Pauline Linger from Harlow, who works in retail, booked a trip with her partner, Andy Parker to Kefalonia. The holiday with Lastminute.com cost £945, including flights from Stansted on Ryanair.

On the ATOL certificate, Lastminute.com told them they had booked a “Flight and Hotel Package to Kefalonia for 7 nights”. But as she studied the details of the hotel she had booked, she was alarmed to read: “With a stay at Skala Hotel, you’ll be centrally located in Patmos.”

Patmos is close to the Turkish coast on the far east of the country, while Kefalonia is the largest of the Ionian islands at the extreme west of Greece.

The journey between them is more than 400 miles, and involves two ferry voyages and a long drive. Sailing schedules make the trip long and arduous, taking three days or more.

Going places: the journey from Kefalonia to Patmos, as recommended by Google
Going places: the journey from Kefalonia to Patmos, as recommended by Google (Google)

When Ms Linger realised the nature of the package holiday they had booked, she immediately phoned the company. She says that call-centre staff told her: “You knew the deal, you clicked on it. Ma’am, you’re going to that hotel.”

Ms Linger told the story on ITV’s This Morning. She said that in another conversation, Lastminute.com’s call centre told her that no one would contact her until 48 hours before departure. She was left in tears because of the lack of care.

When The Independent intervened, the online travel company promised a full refund to the couple. But a day after The Independent alerted the company to the problem, it continued to sell packages involving flights to Kefalonia with beds at a dozen different properties on Patmos – including the three-star Skala Hotel where Ms Linger was booked.

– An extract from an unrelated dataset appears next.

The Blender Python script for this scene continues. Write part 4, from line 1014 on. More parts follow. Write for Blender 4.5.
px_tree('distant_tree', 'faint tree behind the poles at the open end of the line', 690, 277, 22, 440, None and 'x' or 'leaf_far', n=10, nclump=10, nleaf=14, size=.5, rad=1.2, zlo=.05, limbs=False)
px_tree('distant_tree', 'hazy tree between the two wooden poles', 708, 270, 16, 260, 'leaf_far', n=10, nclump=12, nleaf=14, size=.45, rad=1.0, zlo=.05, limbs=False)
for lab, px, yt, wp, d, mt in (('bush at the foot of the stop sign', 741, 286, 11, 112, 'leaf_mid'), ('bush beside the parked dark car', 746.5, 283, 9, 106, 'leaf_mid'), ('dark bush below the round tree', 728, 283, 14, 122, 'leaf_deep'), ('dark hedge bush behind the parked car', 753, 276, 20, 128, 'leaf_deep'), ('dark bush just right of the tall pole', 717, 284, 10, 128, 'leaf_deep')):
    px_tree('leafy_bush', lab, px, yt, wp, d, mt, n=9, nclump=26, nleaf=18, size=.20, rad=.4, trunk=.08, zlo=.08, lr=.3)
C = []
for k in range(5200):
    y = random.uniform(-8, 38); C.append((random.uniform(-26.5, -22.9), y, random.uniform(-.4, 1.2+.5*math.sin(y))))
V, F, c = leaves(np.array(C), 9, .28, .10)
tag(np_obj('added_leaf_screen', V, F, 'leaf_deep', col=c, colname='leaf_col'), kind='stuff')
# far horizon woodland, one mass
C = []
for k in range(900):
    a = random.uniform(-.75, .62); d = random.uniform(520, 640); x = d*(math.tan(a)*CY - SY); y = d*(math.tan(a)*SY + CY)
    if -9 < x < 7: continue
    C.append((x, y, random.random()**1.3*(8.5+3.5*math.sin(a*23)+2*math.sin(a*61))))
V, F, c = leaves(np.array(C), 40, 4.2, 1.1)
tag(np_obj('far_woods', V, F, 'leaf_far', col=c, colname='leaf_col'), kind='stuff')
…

The company invites customers to choose their destination, then to select from a list of accommodation options. Lastminute.com was selling packages comprising flights to Kefalonia and accommodation in at least a dozen hotels on Patmos.

Lastminute.com, which is part of a Swiss travel firm, blamed a “technical issue” and said the firm “would like to apologise for any inconvenience caused” and also for “the poor handling of the two initial calls”.

A spokesperson for the online travel agent told The Independent: “As customers are at the heart of our business and their satisfaction is the number one priority to us, our Senior Customer Care Team have since been in touch with the customer to explain why this happened and offered a full refund.”

The firm said it could take two weeks to return the money.

A spokesperson for Abta, the travel association, said: “It’s perfectly reasonable to expect your hotel to be close to the airport and not to have to trek halfway across the Med.”

Kefalonia is the setting for Louis de Bernières' novel, Captain Corelli's Mandolin. Patmos has an even stronger literary claim, being the location where the Bible’s Book of Revelation was written.

Pauline Kimber and Andy Parker bought transfers for the journey from the airport to their hotel for just £20 per person each way – remarkable value considering the journey involved from Kefalonia to Patmos.

From the airport, they would need to travel to the port of Poros, and wait overnight for the first ferry to Kyllini on the mainland. There follows a long trek across the Peloponnese to Athens and the port of Piraeus, where another overnight stay is needed before the first available sailing on Blue Star, on Wednesday evening.

Following an eight-hour overnight ferry trip, the couple would have arrived in Patmos in the early hours of Thursday morning, three-and-a-half days after leaving Stansted. They would have less than a day on Patmos before beginning the long journey back to Kefalonia the same evening.